Tuesday, September 06, 2005

Social conservatives vs. Market conservatives

The second term of a US President whose party controls the US Congress is always fun to watch.  The easy wins, the ones where all loyalists agree, have been won; items  remaining on the agenda are potentially divisive.

The strain is beginning to show at the FCC, for example.  Kevin Martin, the President’s loyal Chairman, intends to limit “indecency” on cable TV.  According to Slate, “he has been quietly meeting with religious activists and industry leaders to organize a push for new standards for broadcast, cable and satellite television”.  This is family values politics, one of the mainstays of the Republican party.

The other mainstay is laissez faire markets, and the business lobby is beginning to grumble.  Adam Thierer worries on the PFF blog that Chairman Martin & Co’s attempts to rethink regulation in the context of media convergence “level the playing field in the direction of less freedom of speech instead of more.” He continues, “The problem with this "regulate up" solution to the level playing field problem is that it means almost any type of speech or media outlet in the future will be fair game for regulators.”  Market conservatives hate few things more (taxes, say) than government regulation of industry.

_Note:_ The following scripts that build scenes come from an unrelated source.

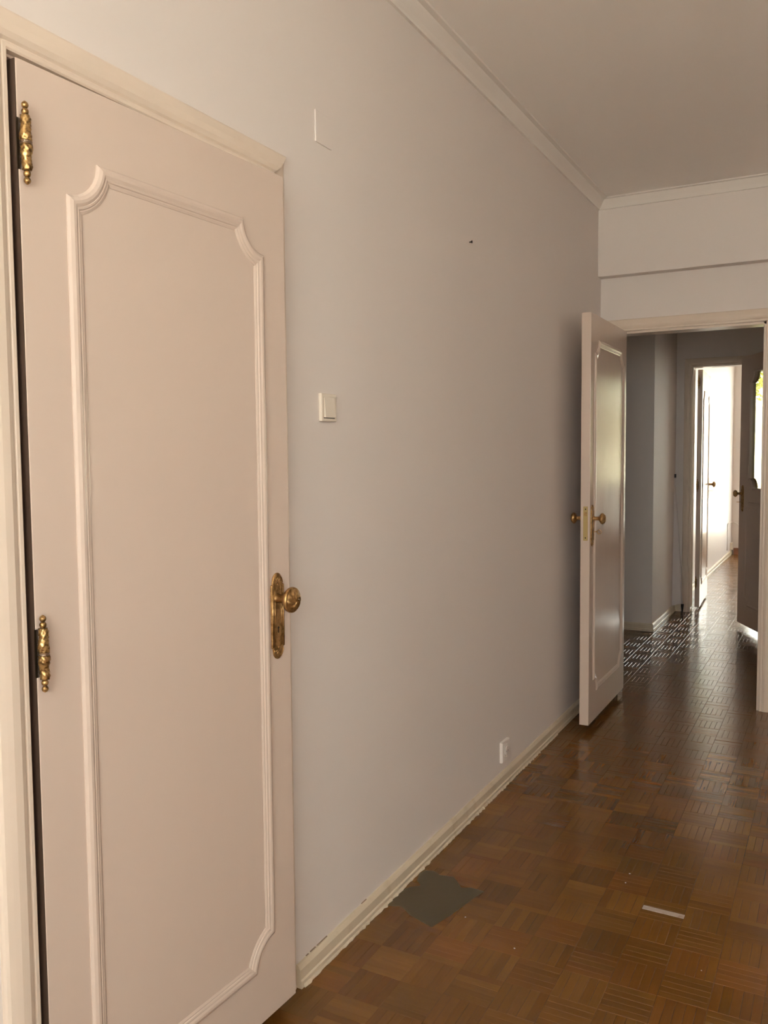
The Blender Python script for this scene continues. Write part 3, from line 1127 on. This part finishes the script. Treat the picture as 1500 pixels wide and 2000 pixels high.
# cable and socket box in the far corner
sb = tag(boxes('socket_box', [(LX, LX + 0.035, 12.13, 12.21, 0.075, 0.165)], IVORY, None, 0.004, 2), 'small cream socket box low in the far room corner', 'socket')
bm = bmesh.new()
pts = [(LX + 0.006, 11.78, 0.10), (LX + 0.006, 11.78, 0.435), (LX + 0.010, 11.82, 0.45), (LX + 0.012, 12.05, 0.445), (LX + 0.02, 12.27, 0.43)]
for i in range(1, 9):
    a = pi / 2 - i * pi / 2 / 8
    pts.append((-0.05 + 0.09 * cos(a), 12.285, 0.33 + 0.095 * sin(a)))
pts += [(0.045, 12.285, 0.24), (0.05, 12.27, 0.13)]
add_tube(bm, pts, 0.0055, 8)
cb = from_bm('cable', bm, WHITEP, None, True)
tag(cb, 'white cable looping up and over in the far room corner', 'cable')

# ------------------------------------------------------------------ outdoors
g = boxes('ground', [(-40, 40, -40, 60, -0.6, -0.4)], GROUND)
tag(g, 'pale concrete ground outside the windows', 'ground', kind='structure')
bl = tag(empty('building', (0, 26, -0.4)), 'white rendered building outside beyond the far window', 'building')
boxes('wall', [(-14, 14, 0, 6, 0, 3.0)], HOUSE, bl)
boxes('roof', [(-14.3, 14.3, -0.3, 6.3, 3.0, 3.2)], GROUND, bl, 0.02, 1)
for k in range(5):
    boxes('window_frame', [(-10.6 + k * 5, -9.4 + k * 5, -0.03, 0.05, 1.1, 2.4)], CROWNP, bl)

tr_ = tag(empty('tree', (0.3, 16.6, -0.4)), 'leafy yellow green tree seen through the glazed door', 'tree')
bm = bmesh.new()
add_tube(bm, [(0.9, 0, 0), (0.95, 0.05, 1.2), (0.85, 0.0, 2.4), (0.7, 0.1, 3.6)], [0.11, 0.09, 0.075, 0.04], 10)
for k in range(9):
    a = TA = 2 * pi * k / 9
    z0_ = 2.5 + 0.12 * k
    add_tube(bm, [(0.85, 0.02, z0_), (0.85 + 0.6 * cos(a), 0.6 * sin(a), z0_ + 0.35), (0.85 + 1.2 * cos(a), 1.2 * sin(a), z0_ + 0.5)], [0.035, 0.022, 0.008], 6)
from_bm('trunk', bm, BARK, tr_, True)
LR = random.Random(9)
vv, ff = [], []
for k in range(5200):
    while True:
        x, y, z = LR.uniform(-1, 1), LR.uniform(-1, 1), LR.uniform(-1, 1)
        if x * x + y * y + z * z < 1:
            break
    c = Vector((0.1 + 1.9 * x, 1.2 * y, 3.65 + 1.0 * z))
    a = Vector((LR.gauss(0, 1), LR.gauss(0, 1), LR.gauss(0, 1))).normalized()
    b = a.orthogonal().normalized()
    b = (Matrix.Rotation(LR.uniform(0, 6.3), 3, a) @ b)
    L_, W_ = LR.uniform(0.045, 0.085), LR.uniform(0.018, 0.03)
    n = len(vv)
    nn = a.cross(b)
    vv += [tuple(c - a * L_), tuple(c + b * W_ + nn * 0.006), tuple(c + a * L_), tuple(c - b * W_ + nn * 0.006)]
    ff += [(n, n + 1, n + 2), (n, n + 2, n + 3)]
me = bpy.data.meshes.new('foliage')
me.from_pydata(vv, [], ff)
fo = link('foliage', me, LEAFM, tr_)
fo['kind'] = 'stuff'
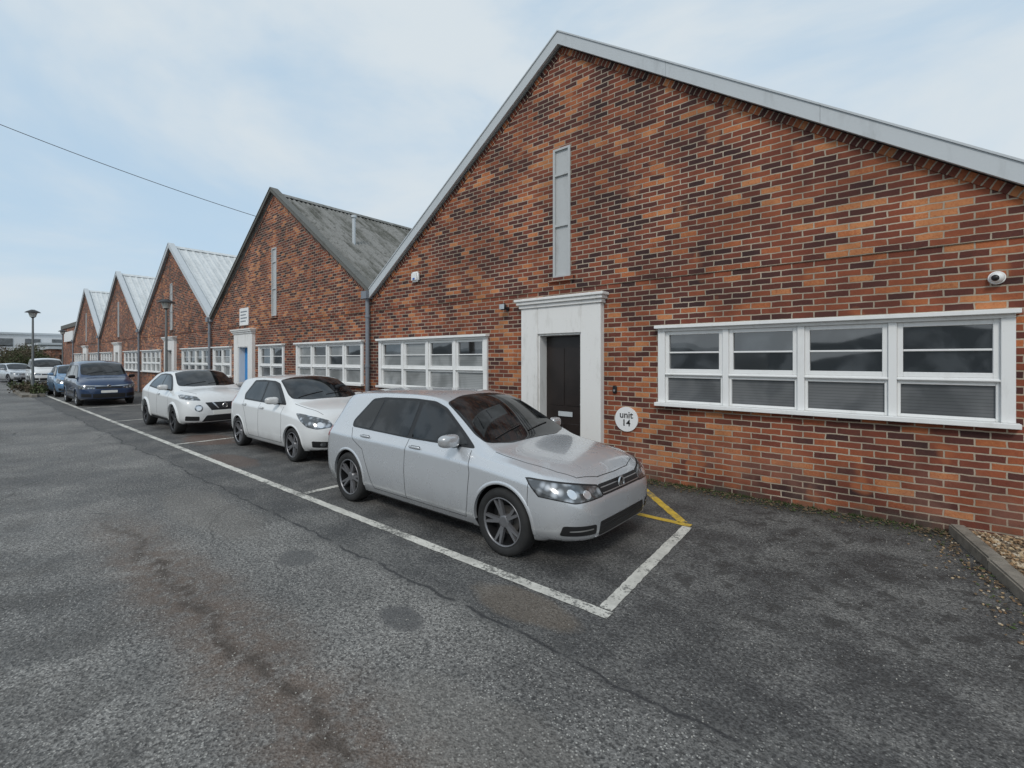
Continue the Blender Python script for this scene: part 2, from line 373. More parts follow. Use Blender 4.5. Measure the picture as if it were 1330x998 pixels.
# ------------------------------------------------------------ buildings
Y0=6.5; HW=5.44; APEXZ=7.0; SLP=.685; EAVE=APEXZ-SLP*HW
def window(name,x0,x1,n,par,z0=1.10,z1=2.24,pale=False):
    e=empty(name); e.parent=par
    e.location=Vector(((x0+x1)/2,Y0,z0))-Vector(par.location)
    off=Vector((-(x0+x1)/2,-Y0,-z0))
    f=bmesh.new(); g=bmesh.new()
    B=lambda a,b_,c,d_,e_,h: add_box(f,a,b_,c,d_,e_,h)
    B(x0-.03,x1+.03,Y0-.115,Y0+.05,z1-.045,z1)
    B(x0+.0,x1-.0,Y0-.05,Y0+.05,z1-.085,z1-.0455)
    B(x0-.03,x1+.03,Y0-.11,Y0+.05,z0,z0+.05)
    B(x0,x0+.10,Y0-.045,Y0+.06,z0+.0505,z1-.0855); B(x1-.10,x1,Y0-.045,Y0+.06,z0+.0505,z1-.0855)
    xi0,xi1=x0+.10,x1-.10; mw=.075
    uw=(xi1-xi0-(n-1)*mw)/n
    zt=z0+.43
    for i in range(n):
        a=xi0+i*(uw+mw); c=a+uw
        if i<n-1: B(c+.0005,c+mw-.0005,Y0-.035,Y0+.06,z0+.0505,z1-.0855)
        B(a,c,Y0-.020,Y0+.06,zt,zt+.045)
        B(a,c,Y0-.045,Y0-.0205,zt+.012,zt+.030)
        t=.05; y1,y2=Y0-.012,Y0+.045; zb=zt+.0455; ztop=z1-.086
        B(a+.0005,a+t,y1,y2,zb,ztop); B(c-t,c-.0005,y1,y2,zb,ztop); B(a+t,c-t,y1+.001,y2,ztop-t,ztop); B(a+t,c-t,y1+.001,y2,zb,zb+t)
        zm=(zb+ztop)/2-.02; B(a+t,c-t,y1+.012,y2,zm,zm+.022)
        l0=z0+.051; l1=zt-.0005; t2=.03
        B(a+.0005,a+t2,y1+.006,y2,l0,l1); B(c-t2,c-.0005,y1+.006,y2,l0,l1); B(a+t2,c-t2,y1+.007,y2,l0,l0+t2); B(a+t2,c-t2,y1+.007,y2,l1-t2,l1)
        def pane(xa,xb,za,zb_,mi):
            t1,t2_=R.uniform(-.003,.003),R.uniform(-.003,.003)
            vs=[g.verts.new(q) for q in [(xa,Y0+.03+t1,za),(xb,Y0+.03-t1,za),(xb,Y0+.03-t1+t2_,zb_),(xa,Y0+.03+t1+t2_,zb_)]]
            g.faces.new(vs).material_index=mi
        pane(a+t-.01,c-t+.01,zb+t-.01,zm+.01,2 if pale and R.random()<.8 else 0)
        pane(a+t-.01,c-t+.01,zm+.0105,ztop-t+.01,2 if pale and R.random()<.5 else 0)
        pane(a+t2-.01,c-t2+.01,l0+.01,l1-.01,2 if pale else 1)
    o=mesh_ob(name+'_frame',f,M_white,e); o.location=off
    md=o.modifiers.new('bev','BEVEL'); md.width=.004; md.segments=1
    o=mesh_ob(name+'_panes',g,[M_gl_up,M_gl_lo,M_blind],e); o.location=off
def add_wall(bm,xL,xR,a,openings,slit):
    ops=sorted(openings); zR=3.0; y0,y1=Y0,Y0+.30
    cur=xL
    for (p,q,z0,z1) in ops:
        if p>cur: add_box(bm,cur,p,y0,y1,0-.05,zR)
        if z0>0: add_box(bm,p,q,y0,y1,-.05,z0)
        if z1<zR: add_box(bm,p,q,y0,y1,z1,zR)
        cur=q
    if cur<xR: add_box(bm,cur,xR,y0,y1,-.05,zR)
    zr=lambda x: APEXZ-.06-SLP*abs(x-a)
    s0,s1=a-slit[0],a+slit[0]
    add_prism_xz(bm,[(xL,zR),(s0,zR),(s0,zr(s0)),(xL,zr(xL))],y0,y1)
    add_prism_xz(bm,[(s1,zR),(xR,zR),(xR,zr(xR)),(s1,zr(s1))],y0,y1)
    if slit[1]>zR: add_box(bm,s0,s1,y0,y1,zR,slit[1])
    add_prism_xz(bm,[(s0,slit[2]),(s1,slit[2]),(s1,zr(s1)),(a,zr(a)),(s0,zr(s0))],y0,y1)
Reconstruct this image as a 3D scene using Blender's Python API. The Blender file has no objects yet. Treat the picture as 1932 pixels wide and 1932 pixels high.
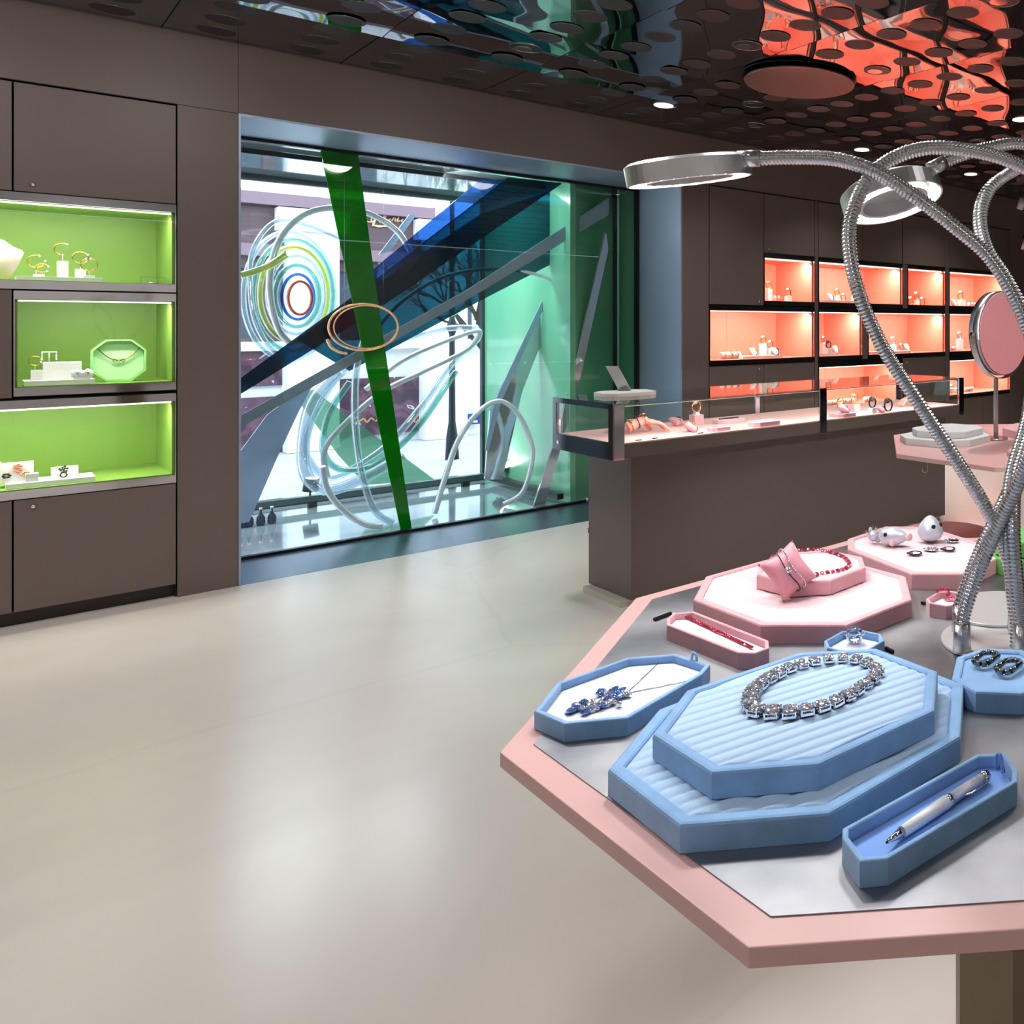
import bpy, bmesh, math, random
from mathutils import Vector, Matrix
random.seed(7)
PI = math.pi
SC = bpy.context.scene
COL = SC.collection
# ---------------------------------------------------------------- survey of the room (metres)
H = 1.30                       # eye height
CX, CY, FP = 1800., 613., 1565.
YAW = math.atan2(1300, 1565)
cc, ss = math.cos(YAW), math.sin(YAW)
def ray(u, v):
    r = (u-CX)/FP; t = (v-CY)/FP
    return (cc+r*ss, ss-r*cc, -t)
def P(u, v, z):                # survey sight line meets a level surface
    d = ray(u, v); k = (z-H)/d[2]; return Vector((d[0]*k, d[1]*k, z))
def Yp(u, v, y):               # survey sight line meets a plane parallel to the back wall
    d = ray(u, v); k = y/d[1]; return Vector((d[0]*k, y, H+d[2]*k))
def Dp(u, v, dep):             # point at a distance along the view axis
    d = ray(u, v); return Vector((d[0]*dep, d[1]*dep, H+d[2]*dep))
WALL = 5.38; GLASS = 5.97; CEIL = 2.70; HEAD = 2.355
# ---------------------------------------------------------------- materials
def lin(c):
    return tuple(((x/255)/12.92 if x <= 10 else (((x/255)+.055)/1.055)**2.4) for x in c)
MATS = {}
def mat(name, rgb=(200,200,200), rough=.5, metal=0, spec=.5, sheen=0, emit=0, coat=0, bump=0, bscale=200, var=0, vscale=6, trans=0, ior=1.45, stretch=None, rgb2=None, sheenrgb=None):
    if name in MATS: return MATS[name]
    m = bpy.data.materials.new(name); m.use_nodes = True
    n = m.node_tree.nodes; l = m.node_tree.links; b = n['Principled BSDF']
    c = lin(rgb)
    b.inputs['Base Color'].default_value = (*c, 1)
    b.inputs['Roughness'].default_value = rough; b.inputs['Metallic'].default_value = metal
    b.inputs['Specular IOR Level'].default_value = spec
    b.inputs['Coat Weight'].default_value = coat; b.inputs['Coat Roughness'].default_value = .05
    b.inputs['Transmission Weight'].default_value = trans; b.inputs['IOR'].default_value = ior
    if sheen:
        b.inputs['Sheen Weight'].default_value = sheen; b.inputs['Sheen Roughness'].default_value = .35
        b.inputs['Sheen Tint'].default_value = (*lin(sheenrgb or (255,255,255)), 1)
    if emit:
        b.inputs['Emission Color'].default_value = (*c, 1); b.inputs['Emission Strength'].default_value = emit
    tc = n.new('ShaderNodeTexCoord'); mp = n.new('ShaderNodeMapping'); l.new(tc.outputs['Object'], mp.inputs[0])
    if stretch: mp.inputs['Scale'].default_value = stretch
    if bump:
        t = n.new('ShaderNodeTexNoise'); t.inputs['Scale'].default_value = bscale; t.inputs['Detail'].default_value = 4
        l.new(mp.outputs[0], t.inputs[0])
        bp = n.new('ShaderNodeBump'); bp.inputs['Strength'].default_value = bump; bp.inputs['Distance'].default_value = .002
        l.new(t.outputs[0], bp.inputs['Height']); l.new(bp.outputs[0], b.inputs['Normal'])
    if var or rgb2:
        t2 = n.new('ShaderNodeTexNoise'); t2.inputs['Scale'].default_value = vscale; t2.inputs['Detail'].default_value = 6
        l.new(mp.outputs[0], t2.inputs[0])
        r = n.new('ShaderNodeValToRGB'); r.color_ramp.elements[0].position = .35; r.color_ramp.elements[1].position = .65
        c2 = lin(rgb2) if rgb2 else tuple(x*(1-var) for x in c)
        r.color_ramp.elements[0].color = (*c, 1); r.color_ramp.elements[1].color = (*c2, 1)
        l.new(t2.outputs[0], r.inputs[0]); l.new(r.outputs[0], b.inputs['Base Color'])
    MATS[name] = m; return m
def clear(name, tint=(255,255,255), refl=.05, edge=.5, rough=0.0, diff=0, drgb=None):
    """thin clear sheet: tinted transparency + mirror gloss that grows towards grazing angles, optional milky body"""
    if name in MATS: return MATS[name]
    m = bpy.data.materials.new(name); m.use_nodes = True
    n = m.node_tree.nodes; l = m.node_tree.links; n.remove(n['Principled BSDF'])
    tr = n.new('ShaderNodeBsdfTransparent'); tr.inputs[0].default_value = (*lin(tint), 1)
    gl = n.new('ShaderNodeBsdfGlossy'); gl.inputs['Roughness'].default_value = rough
    gl.inputs[0].default_value = (1,1,1,1)
    body = tr.outputs[0]
    if diff:
        df = n.new('ShaderNodeBsdfDiffuse'); df.inputs[0].default_value = (*lin(drgb or tint), 1)
        mx0 = n.new('ShaderNodeMixShader'); mx0.inputs[0].default_value = diff
        l.new(tr.outputs[0], mx0.inputs[1]); l.new(df.outputs[0], mx0.inputs[2]); body = mx0.outputs[0]
    lw = n.new('ShaderNodeLayerWeight'); lw.inputs[0].default_value = .5
    pw = n.new('ShaderNodeMath'); pw.operation = 'POWER'; pw.inputs[1].default_value = 4; l.new(lw.outputs['Facing'], pw.inputs[0])
    ma = n.new('ShaderNodeMath'); ma.operation = 'MULTIPLY_ADD'; ma.inputs[1].default_value = edge; ma.inputs[2].default_value = refl
    l.new(pw.outputs[0], ma.inputs[0])
    mx = n.new('ShaderNodeMixShader'); l.new(ma.outputs[0], mx.inputs[0]); l.new(body, mx.inputs[1]); l.new(gl.outputs[0], mx.inputs[2])
    l.new(mx.outputs[0], n['Material Output'].inputs[0]); MATS[name] = m; return m

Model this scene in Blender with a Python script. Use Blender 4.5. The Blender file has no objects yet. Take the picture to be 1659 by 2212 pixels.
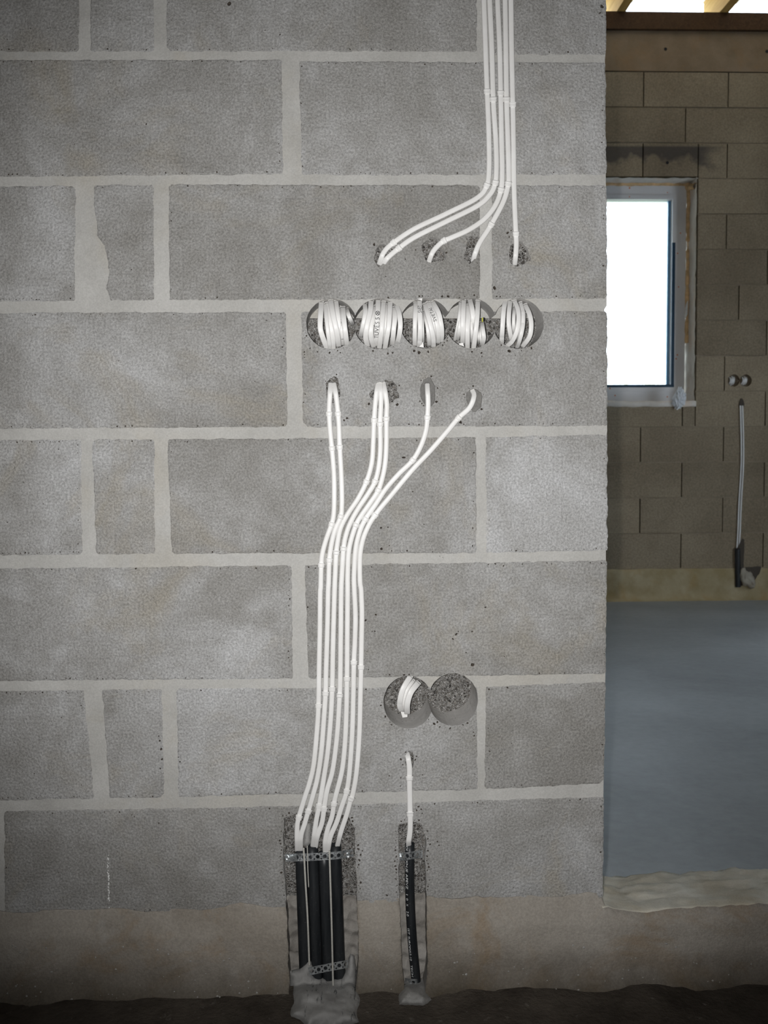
import bpy, bmesh, math, random
import numpy as np
from mathutils import Vector, Matrix, noise
from mathutils.geometry import delaunay_2d_cdt

random.seed(7)
rng = np.random.default_rng(7)
scene = bpy.context.scene
COL = scene.collection

# ------------------------------------------------------------------ camera
F_PX, CX, CY = 2238.0, 829.5, 1106.0          # focal length in pixels of the 1659 x 2212 frame
PITCH, YAW, ROLL, DIST = 0.0576, 0.036, -0.0054, 1.655
fwd = Vector((math.sin(YAW) * math.cos(PITCH), math.cos(YAW) * math.cos(PITCH), -math.sin(PITCH)))
r0 = Vector((math.cos(YAW), -math.sin(YAW), 0.0))
u0 = r0.cross(fwd)
CR = r0 * math.cos(ROLL) + u0 * math.sin(ROLL)
CU = u0 * math.cos(ROLL) - r0 * math.sin(ROLL)


def ray(px, py):
    return fwd + CR * ((px - CX) / F_PX) - CU * ((py - CY) / F_PX)


def _z(px, py, dist):
    d = ray(px, py)
    return d.z * dist / d.y


CAM_H = -_z(700, 2163, DIST - 0.03)           # the wall meets the floor (z = 0) here
CAM = Vector((0.0, -DIST, CAM_H))


def W(px, py, Y=0.0):
    """point of the plane y = Y that stands where the photograph shows (px, py)"""
    d = ray(px, py)
    t = (Y + DIST) / d.y
    return CAM + d * t


def P(px, py, dy=0.0):
    """point measured on the near wall's face (y = 0), moved straight in by dy"""
    v = W(px, py, 0.0)
    v.y = dy
    return v


MM = DIST / F_PX                               # metres per pixel on the near wall

cam_data = bpy.data.cameras.new('camera')
cam_data.sensor_fit = 'VERTICAL'
cam_data.sensor_height = 36.0
cam_data.lens = F_PX / 2212.0 * 36.0
cam_data.clip_start = 0.05
cam_data.dof.use_dof = True
cam_data.dof.focus_distance = 1.66
cam_data.dof.aperture_fstop = 13.0
cam = bpy.data.objects.new('camera', cam_data)
COL.objects.link(cam)
cam.matrix_world = Matrix((
    (CR.x, CU.x, -fwd.x, CAM.x), (CR.y, CU.y, -fwd.y, CAM.y),
    (CR.z, CU.z, -fwd.z, CAM.z), (0, 0, 0, 1)))
scene.camera = cam

# ------------------------------------------------------------------ sky, flash, exposure
world = bpy.data.worlds.new('overcast_sky')
scene.world = world
world.use_nodes = True
world.node_tree.nodes['Background'].inputs[0].default_value = (0.84, 0.96, 1.10, 1)
world.node_tree.nodes['Background'].inputs[1].default_value = 5.0

flash_data = bpy.data.lights.new('camera_flash', 'SPOT')       # the flash beside the lens
flash_data.energy = 119.0
flash_data.spot_size = math.radians(77)
flash_data.spot_blend = 1.0
flash_data.shadow_soft_size = 0.007
flash_data.color = (1.0, 0.992, 0.992)
flash = bpy.data.objects.new('camera_flash', flash_data)
COL.objects.link(flash)
flash.location = CAM - CR * 0.027 - CU * 0.004 + fwd * 0.02
flash_aim = ray(900, 960)
flash.rotation_euler = flash_aim.to_track_quat('-Z', 'Y').to_euler()

scene.view_settings.view_transform = 'Standard'
scene.view_settings.look = 'None'
scene.view_settings.gamma = 1.0
scene.view_settings.use_curve_mapping = False
scene.view_settings.exposure = 0.0
scene.cycles.use_denoising = True
scene.cycles.max_bounces = 6
scene.cycles.diffuse_bounces = 3
scene.cycles.adaptive_threshold = 0.045
scene.cycles.sample_clamp_indirect = 6.0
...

More contests are coming between the social and fiscal wings of the Republican party.  One can only achieve far-reaching social goals, eg on abortion, speech content, and codes of behavior, through far-reaching regulation.  However, such regulation goes against the grain for small-government conservatives.  A likely flash-point: States’ rights.  Republicans have for historical reasons (eg the New Deal) resented federal intrusion in states’ autonomy to act in ways conservatives prefer.  However, this preference may well fade once the Right wants to impose its vision on the whole country, just as the Left did 80 years ago.